BRAVO Council / Panama
Aug 12, 2010 

Panama’s Entrepôt Economy in Evolution

BRAVO Council meeting focuses on the future of the most recent Latin American country to achieve an investment grade rating

Brisk tourism, a steady flow of capital and a prized upgrade for its sovereign debt have brought such good economic news for Panama that participants in a recent economic forum could almost overlook the role of the country’s economic engine – the Panama Canal.

Panama was not only the fastest growing regional economy in 2007-2008, but among the top performers in the region in 2009. The sustained strength of several economic sectors comes as the year-old government of President Ricardo Martinelli works to implement his campaign pledges and to burnish Panama’s reputation overseas – in tourism, business and other areas.
Salomón Shamah, director of the Tourism Agency in the Martinelli administration, said the government is following up on campaign promises, from building a metro system in Panama City to addressing the registration of private property titles in the country. “We are going to go forward with the process of doing the metro,” Shamah said. “We needed a transportation system that would be a model and relief for this city.”
Shamah spoke to a group of government leaders and business executives gathered for Latin Trade’s BRAVO Council, held in Panama City in the spring.
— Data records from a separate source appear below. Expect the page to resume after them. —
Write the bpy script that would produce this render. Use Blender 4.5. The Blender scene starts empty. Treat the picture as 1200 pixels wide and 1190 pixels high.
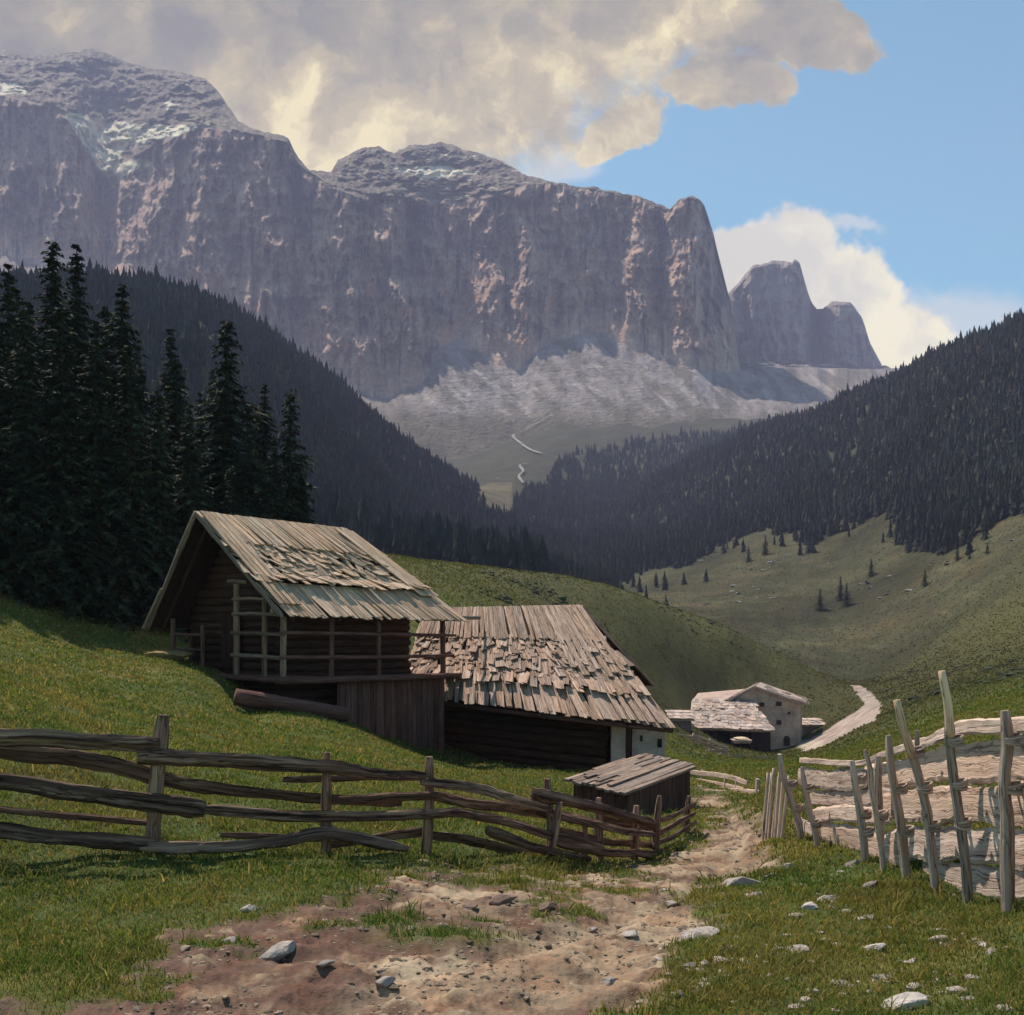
import bpy, math, random
import numpy as np
from mathutils import Vector

random.seed(7)
rng = np.random.default_rng(7)
scene = bpy.context.scene
COL = scene.collection

# ------------------------------------------------------------------ camera
F, CX, HY, EYE = 1300.0, 600.0, 745.0, 1.7
cam_d = bpy.data.cameras.new('camera')
cam = bpy.data.objects.new('camera', cam_d)
COL.objects.link(cam)
cam.location = (0, 0, EYE)
cam.rotation_euler = (math.radians(90), 0, 0)
cam_d.sensor_fit = 'HORIZONTAL'
cam_d.sensor_width = 36
cam_d.lens = 36 * F / 1200
cam_d.shift_y = (HY - 595) / 1200
cam_d.clip_start = 0.1
cam_d.clip_end = 20000
scene.camera = cam

# ------------------------------------------------------------------ light and air
HAZE, HAZE_COL = 0.000135, (0.66, 0.66, 1.0)
SUN = Vector((-0.34, 0.45, 0.826)).normalized()
sun_d = bpy.data.lights.new('sun', 'SUN')
sun_d.energy = 4.9
sun_d.angle = math.radians(0.5)
sun_d.color = (1.0, 0.90, 0.74)
sun = bpy.data.objects.new('sun', sun_d)
COL.objects.link(sun)
sun.location = (-30, 40, 90)
sun.rotation_euler = (-SUN).to_track_quat('-Z', 'Y').to_euler()

scene.render.engine = 'CYCLES'
scene.view_settings.view_transform = 'Standard'
scene.view_settings.look = 'None'
scene.view_settings.exposure = 0.5
scene.view_settings.gamma = 1.0
scene.cycles.use_denoising = True
scene.cycles.max_bounces = 6
scene.cycles.diffuse_bounces = 3
scene.cycles.transparent_max_bounces = 6
scene.cycles.volume_bounces = 1


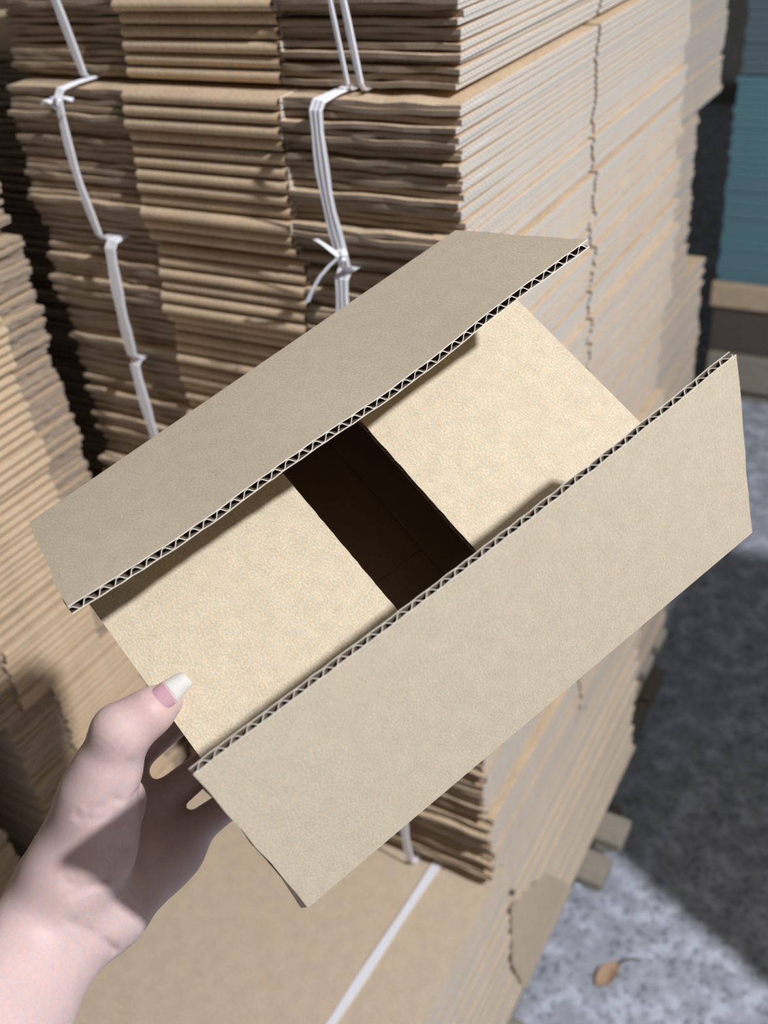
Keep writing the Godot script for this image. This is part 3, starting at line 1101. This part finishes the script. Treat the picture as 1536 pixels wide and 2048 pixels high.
	add_box(bd, Vector3(-0.605, 0.1397, -3.50), Vector3(0.25, 0.279, -2.745), 0.004)
	var db := part(numbered("dark_crate_base"), finish([[bd, mats.dark_pallet_wood]]), self)
	tag(db, "dark grey-brown wooden base between the dim pallet and the pale beige board", "board")
	var bm := begin()
	add_box(bm, Vector3(-0.61, 0.2792, -3.50), Vector3(0.26, 0.350, -2.73), 0.004)
	var bs := part(numbered("pale_board"), finish([[bm, mats.stacked_kraft]]), self)
	tag(bs, "thick pale beige board directly under the stack of teal boards", "board")
	for j in 2:
		var o := base("teal_board_stack", Vector3(-0.60 + 0.008 * j, 0.351 + 0.535 * j, -2.74))
		tag(o, ["stack of teal boards with fine level lines at the right edge", "grey-teal stack of boards on top of the brighter teal one, upper right corner"][j], "boards")
		var r := RandomNumberGenerator.new()
		r.seed = 80 + j
		for k in 30:
			var s3 := begin()
			add_box(s3, Vector3(0, 0, -0.74), Vector3(0.84, 0.0172, 0), 0.0015)
			part("board", finish([[s3, mats.teal_board if j == 0 else mats.grey_teal_board]]), o, Vector3(r.randf_range(-0.004, 0.004), k * 0.0177, r.randf_range(-0.003, 0.003)))
	# ---- a pile out of the frame to the right, whose shadow lies across the floor
	var side_m := flat_boxes(0.56, 0.46, 0.14, 0.14, 0.23, 0.0066, 220, 2)
	for i in 6:
		bundle("aisle_box_bundle", "%s bundle of flattened boxes in the pile across the aisle" % ["lowest", "second lowest", "third lowest", "third highest", "second highest", "topmost"][i], "bundles across the aisle", side_m, Vector3(0.30, 0.14 + 0.165 * i, -1.11), -PI / 2, 0.164, 0.0105, 700 + i)
	pallet("wooden pallet under the pile across the aisle", Vector3(0.33, 0, -0.84), 0.45, 0.52, [0.0], 66)
	# ---- litter on the floor
	leaf()

func leaf() -> void:
	var o := base("dry_leaf", Vector3(-0.2465, 0.0015, -0.884), 0.0)
	tag(o, "small dry tan leaf with a thin stalk lying on the lit concrete floor", "leaf")
	var ax := Vector3(0.20, 0, -0.60).normalized()
	var sd := Vector3(ax.z, 0, -ax.x) * -1.0
	var st := begin()
	var prev := []
	for i in 11:
		var f := i / 10.0
		var w := 0.0135 * pow(sin(PI * clampf(f * 0.93 + 0.05, 0, 1)), 0.7)
		var c := -ax * 0.028 + ax * 0.05 * f
		var row := []
		for j in 7:
			var g := j / 3.0 - 1.0
			row.append(c + sd * g * w + Vector3.UP * (0.001 + 0.006 * g * g + 0.004 * f * f + 0.0015 * sin(f * 9.0 + g * 3.0)))
		if i > 0:
			for j in 6:
				quad(st, prev[j], prev[j + 1], row[j + 1], row[j])
		prev = row
	part("blade", finish([[st, mats.dry_leaf]]), o)
	st = begin()
	add_tube(st, [ax * 0.020 + Vector3.UP * 0.004, ax * 0.034 + sd * 0.004 + Vector3.UP * 0.005, ax * 0.046 + sd * 0.012 + Vector3.UP * 0.003, ax * 0.054 + sd * 0.022 + Vector3.UP * 0.002], 0.0022, 0.0011, 6)
	part("stalk", finish([[st, mats.dark_pallet_wood]]), o)
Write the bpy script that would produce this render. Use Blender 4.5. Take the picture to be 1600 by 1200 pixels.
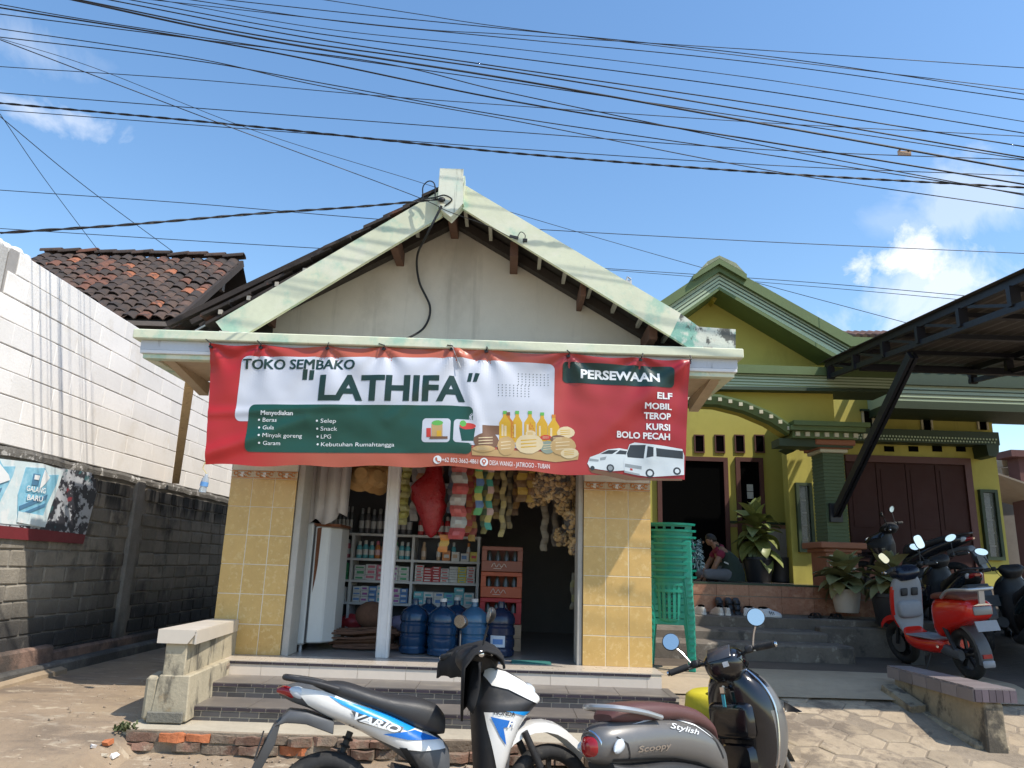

Latin Trade Group Chairman Richard Burns led the discussion.
Shamah said that Panama has a compelling story in many sectors and wants to avoid pigeonholing itself in its country branding efforts.
The small country is an entrepôt of trade in the Americas, a major financial hub and a growing destination for tourism and investment, raising the question whether Panama will be more like Hong Kong, Singapore or Miami in the future.
“We haven’t talked about the Panama Canal, but it is our anchor of international recognition,” Shamah said.
Some observers have dubbed Panama as “Miami without the visas,” a reference to difficulties travelers sometimes have in obtaining a U.S. visa.
But Shamah said that there is no single answer as to how Panama is branding itself these days. He noted that he and fellow tourism officials want to avoid one label, such as green tourism, and instead appeal to a broader range of business and investment.
The tourism industry was also part of the discussion among participants, who included Panamanian real estate developer and hotelier Herman Bern, chairman of Empresas Bern; José Muñoz, senior director of development for Starwood Hotels & Resorts in Latin America; and David Hunt, executive director of the American Chamber of Commerce & Industry of Panama.
Shamah said that the government is working to have its domestic airlines certified internationally so that foreign tourists may fly directly to destinations within Panama without having to change airports.
The meeting took place shortly after Fitch Ratings upgraded the country’s sovereign bonds to investment grade rating, a credit rating shared with Brazil, Chile and Mexico. Standard & Poor’s subsequently upgraded Panama also.
Deputy Finance Minister Dulcidio de la Guardia said that the country had determined that achieving the investment grade rating was paramount. Officials worked to convince the rating agencies that the economy was strong and government spending in check. “We have been impacted significantly by the expansion of the Panama Canal, and we believe it will grow significantly in the future years,” de la Guardia said. The positive outlook is bolstered by other factors, such as a number of upcoming hotel openings.
The senior finance official also said that the Martinelli administration believed the country has several unexplored areas for potential expansion. “There are a few levers that we don’t talk too much about,” de la Guardia told the breakfast meeting.
“We have significant land holdings around the Panama Canal that we can sell for concessions,” he said. In addition, Panama has major untapped copper resources.